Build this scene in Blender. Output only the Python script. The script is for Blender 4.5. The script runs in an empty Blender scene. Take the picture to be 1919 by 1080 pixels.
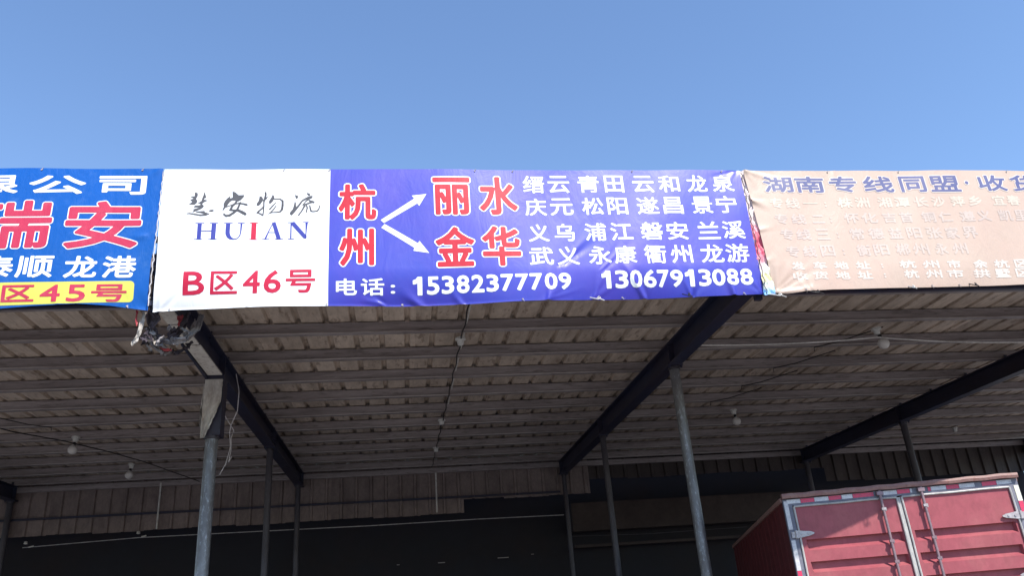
import bpy, bmesh, math, random
import numpy as np
from mathutils import Matrix, Vector, noise
from mathutils.geometry import tessellate_polygon

random.seed(7)
rng = np.random.default_rng(11)
scene = bpy.context.scene
COL = scene.collection

# ------------------------------------------------------------------ camera
cam_data = bpy.data.cameras.new('camera')
cam_data.lens = 28.7433
cam_data.sensor_width = 36.0
cam_data.clip_start = 0.05
cam_data.clip_end = 3000
cam = bpy.data.objects.new('camera', cam_data)
COL.objects.link(cam)
rt = Vector((0.990586, -0.116907, -0.071218))
up = Vector((0.017652, -0.40682, 0.913338))
fw = Vector((0.135749, 0.905997, 0.400926))
M = Matrix((rt, up, -fw)).transposed().to_4x4()
M.translation = Vector((0.0, -6.0792, 1.6))
cam.matrix_world = M
scene.camera = cam

# ------------------------------------------------------------------ sky, sun, exposure
SUN_EL, SUN_AZ = math.radians(47.4), math.radians(24.0)   # azimuth: to the right of straight behind the viewer
world = bpy.data.worlds.new('World')
scene.world = world
world.use_nodes = True
wn = world.node_tree
bgn = wn.nodes['Background']
sky = wn.nodes.new('ShaderNodeTexSky')
sky.sky_type = 'NISHITA'
sky.sun_disc = False
sky.sun_elevation = SUN_EL
sky.sun_rotation = math.pi - SUN_AZ
sky.altitude = 0
sky.air_density = 1.0
sky.dust_density = 0.3
sky.ozone_density = 4.6
wn.links.new(sky.outputs[0], bgn.inputs[0])
bgn.inputs[1].default_value = 0.15

sun_data = bpy.data.lights.new('sun', 'SUN')
sun_data.energy = 4.1
sun_data.angle = math.radians(0.53)
sun_data.color = (1.0, 0.955, 0.88)
sun = bpy.data.objects.new('sun', sun_data)
COL.objects.link(sun)
S = Vector((math.sin(SUN_AZ) * math.cos(SUN_EL), -math.cos(SUN_AZ) * math.cos(SUN_EL), math.sin(SUN_EL)))
sun.rotation_euler = S.to_track_quat('Z', 'Y').to_euler()
sun.location = S * 60

scene.view_settings.view_transform = 'Standard'
scene.view_settings.look = 'None'
scene.view_settings.gamma = 1.0
scene.view_settings.exposure = 0.86
scene.view_settings.use_curve_mapping = False
scene.cycles.max_bounces = 8
scene.cycles.diffuse_bounces = 6


# ------------------------------------------------------------------ helpers
def tag(o, label=None, cat=None, group=None, kind=None):
    if label: o['label'] = label
    if cat: o['category'] = cat
    if group: o['group'] = group
    if kind: o['kind'] = kind
    return o


def empty(name, loc=(0, 0, 0), rz=0.0, **k):
    o = bpy.data.objects.new(name, None)
    COL.objects.link(o)
    o.location = loc
    o.rotation_euler = (0, 0, rz)
    o.empty_display_size = 0.2
    tag(o, **k)
    return o


def mesh_obj(name, me, mat=None, parent=None, loc=None, label=None):
    if mat is not None and not me.materials:
        me.materials.append(mat)
    o = bpy.data.objects.new(name, me)
    COL.objects.link(o)
    if parent is not None:
        o.parent = parent
    if loc is not None:
        o.location = loc
    if label:
        o['label'] = label
    return o


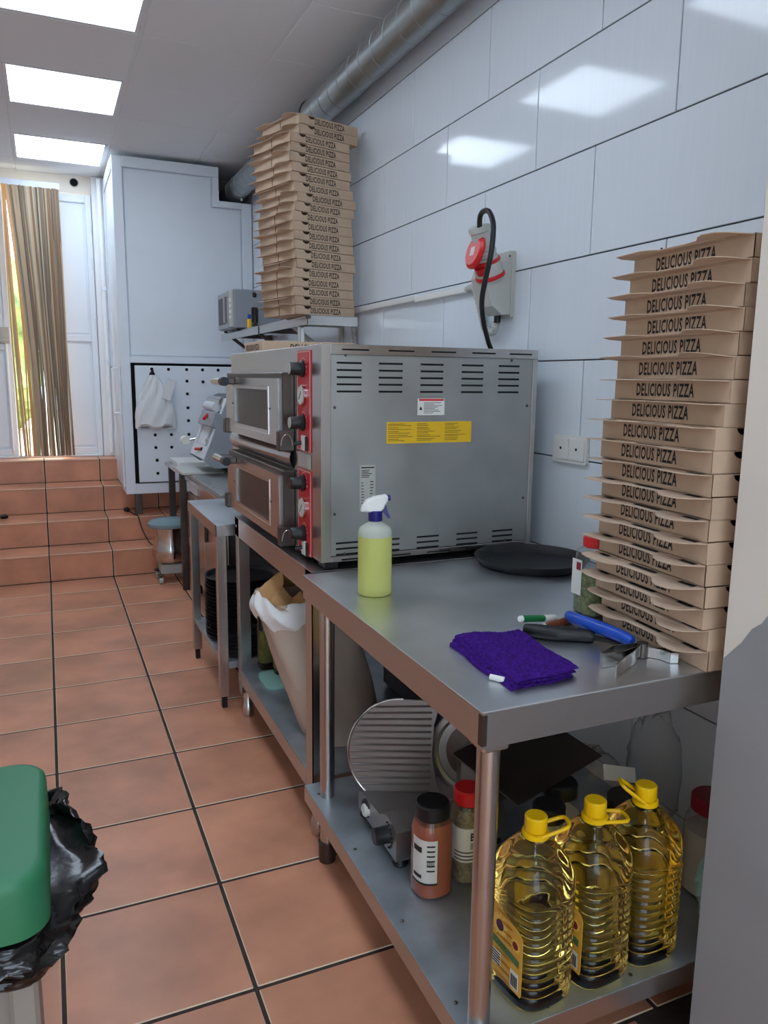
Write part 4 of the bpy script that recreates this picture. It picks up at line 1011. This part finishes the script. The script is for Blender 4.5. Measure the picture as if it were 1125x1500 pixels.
# dark baking tray resting on the jars
tr = solo('baking_tray', M().box((-.15, -.11, 0), (.15, .11, .004), 0, .001, T=Matrix.Translation((1.03, 1.45, SH + .258)) @ Matrix.Rotation(.25, 4, 'Z') @ Matrix.Rotation(.16, 4, 'X') @ Matrix.Rotation(-.1, 4, 'Y')), dark_steel, 'dark flat metal tray leaning over the jars at the back', 'tray')
part('tray_handle', M().cyl((.98, 1.55, SH + .295), (1.14, 1.56, SH + .275), .008, 10), black_pl, tr)

# ------------------------------------------------------------------ meat slicer
sl_ = thing('meat_slicer', 'cast aluminium meat slicer with ribbed plate on the lower shelf', 'slicer', (.85, 1.66, SH))
# base: front face towards the room (-x), slanting
def slab(poly, y0, y1): return M().prism(poly, MY(y1), y1 - y0)
A = Vector((.712, 1.765, SH)); Bp = Vector((.705, 1.505, SH))
d = (Bp - A).normalized(); nrm = Vector((d.y, -d.x, 0)); nrm = nrm if nrm.x < 0 else -nrm
fb = rot_frame(d, (0, 0, 1), -nrm, A)
L_ = (Bp - A).length
prof = [(0, .02), (L_, .02), (L_, .095), (L_ - .015, .106), (L_ - .065, .108), (L_ - .11, .085), (.03, .078), (0, .07)]
part('base', M().prism(prof, fb, .30), slicer_m, sl_, smooth=False)
for p in (A + d * .015 - nrm * .02, A + d * (L_ - .02) - nrm * .02, A + d * .02 - nrm * .28, A + d * (L_ - .02) - nrm * .28):
    part('foot', M().lathe([(.018, 0), (.02, .004), (.014, .022)], tuple(p), 16), black_pl, sl_)
def knob_at(s, z, r, h, mt, nm, lab=None):
    p = A + d * s + Vector((0, 0, z)); Tm = Matrix.Translation(p) @ nrm.to_track_quat('Z', 'Y').to_matrix().to_4x4()
    return part(nm, M().lathe([(r * 1.05, 0), (r, .004), (r, h - .003), (r * .85, h)], (0, 0, 0), 22, T=Tm), mt, sl_, lab)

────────

Copy nothing past the line containing "scene.camera = cam": reproduce every line from the start of the records up to it, skipping pictures.

Build this scene in Blender. Output only the Python script. The script is for Blender 4.5. The script runs in an empty Blender scene. Take the picture to be 1919 by 1080 pixels.
import bpy, bmesh, math, random
import numpy as np
from mathutils import Matrix, Vector, noise
from mathutils.geometry import tessellate_polygon

random.seed(7)
rng = np.random.default_rng(11)
scene = bpy.context.scene
COL = scene.collection

# ------------------------------------------------------------------ camera
cam_data = bpy.data.cameras.new('camera')
cam_data.lens = 28.7433
cam_data.sensor_width = 36.0
cam_data.clip_start = 0.05
cam_data.clip_end = 3000
cam = bpy.data.objects.new('camera', cam_data)
COL.objects.link(cam)
rt = Vector((0.990586, -0.116907, -0.071218))
up = Vector((0.017652, -0.40682, 0.913338))
fw = Vector((0.135749, 0.905997, 0.400926))
M = Matrix((rt, up, -fw)).transposed().to_4x4()
M.translation = Vector((0.0, -6.0792, 1.6))
cam.matrix_world = M
scene.camera = cam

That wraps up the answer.